Molecular holograms are an advanced form of photography that allows an image to be recorded in three dimensions. Current holograms are also used to optically store, retrieve and process information for computer technology.

They form a complex interference pattern that is created when laser light reflects off an object, developed by a team of Swiss scientists that used light bouncing off the hologram to recreate the pattern of waves giving the impression that the viewer is looking at the original object in 3D.

Until now, there was one major problem with this imaging technique, the fact that the second image, superimposed on the first, was out of focus, seriously degrading the result. "The twin image problem has existed since holography was conceived. People have always worried about it," says Hans-Werner Fink, a physicist at the University of Zurich in Switzerland.

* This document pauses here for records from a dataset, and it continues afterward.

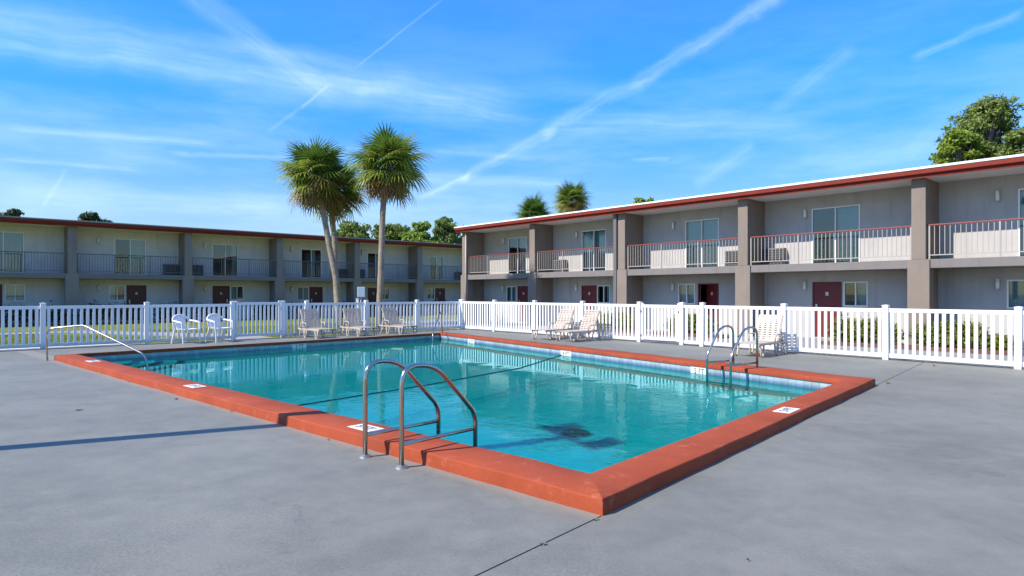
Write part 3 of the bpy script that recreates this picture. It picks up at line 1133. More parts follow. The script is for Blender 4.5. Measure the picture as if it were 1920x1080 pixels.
def glazed(bld, name, x0, x1, z0, z1, y, cm, cov=(0, 1), open_leaf=False):
    """window or sliding door: white frame, mullion, two panes, curtain"""
    w = .045
    fr = MB()
    fr.box(x0, x0 + w, y - .02, y + .07, z0, z1).box(x1 - w, x1, y - .02, y + .07, z0, z1)
    fr.box(x0 + w, x1 - w, y - .02, y + .07, z1 - w, z1).box(x0 + w, x1 - w, y - .02, y + .07, z0, z0 + w)
    xm = (x0 + x1) / 2
    fr.box(xm - .022, xm + .022, y - .012, y + .062, z0 + w, z1 - w)
    o = fr.build(name, 'frame_white', bld)
    for a, c, yo in ((x0 + w, xm - .022, .02), (xm + .022, x1 - w, .035)):
        MB().quad((a, y + yo, z0 + w), (c, y + yo, z0 + w), (c, y + yo, z1 - w), (a, y + yo, z1 - w)).build('pane', 'window_glass', o)
    ca, cc = x0 + w + (x1 - x0 - 2 * w) * cov[0], x0 + w + (x1 - x0 - 2 * w) * cov[1]
    if cc > ca + .05:
        curtain(o, ca, cc, z0 + .03, z1 - .03, y + .16, cm)
    return o


def lamp(bld, x, z, y):
    o = MB().box(x - .05, x + .05, y - .03, y, z - .17, z + .17).build('wall_lamp', 'lamp_metal', bld)
    sh = MB().tube([(x, y - .085, z - .145), (x, y - .085, z + .145)], .05, 12).build('shade', 'lamp_glass', o, smooth=True)
    for zz in (-.165, .145):
        MB().tube([(x, y - .085, z + zz), (x, y - .085, z + zz + .02)], .062, 12).build('band', 'lamp_metal', o)
    return o


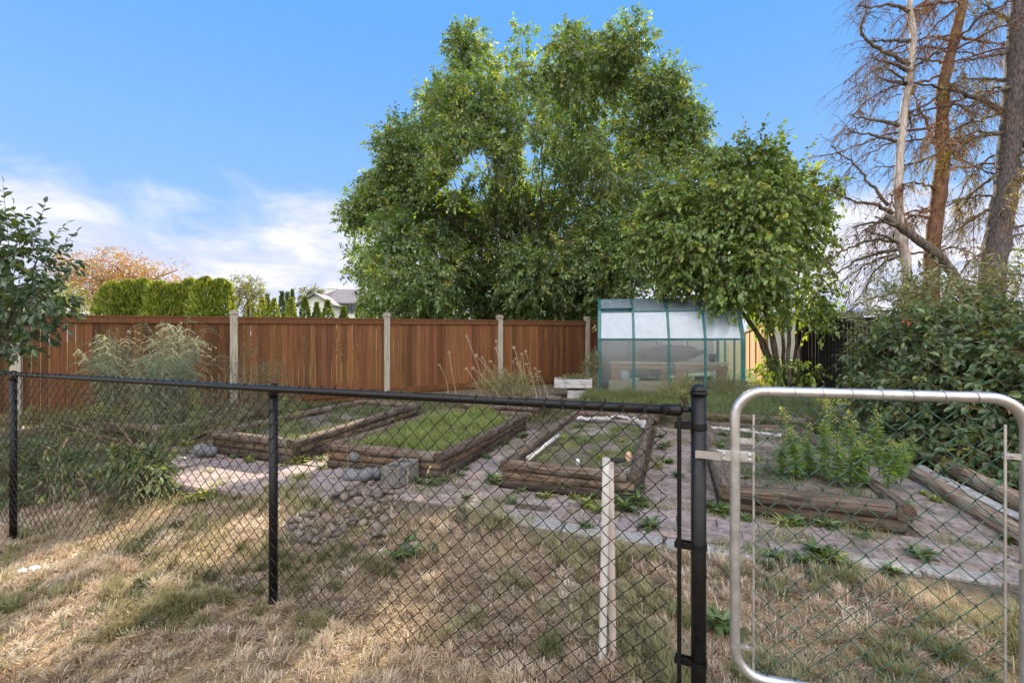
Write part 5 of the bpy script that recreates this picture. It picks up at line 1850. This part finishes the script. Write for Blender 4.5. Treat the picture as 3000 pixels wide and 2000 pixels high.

Now, Fink and his colleague Tatiana Latychevskaia have solved the problem in a way that should work, regardless of the source of illumination.

They discovered the method after observing that the blurry superimposed twin image created some brighter areas of the light field, even brighter than would be possible, were there a single image alone. Then, they created a computer software that identifies these regions, replaces them with a more realistic light level and consequently calculates how this would affect the light field that created them.

The result is a new image, created using this modified light field, and repeating this process many times removes the twin image entirely, dramatically sharpening the result.

Practical applications of this new technique could extend beyond the optical region, to X-rays and electron waves and could eventually lead to precise 3D images of the smallest molecules.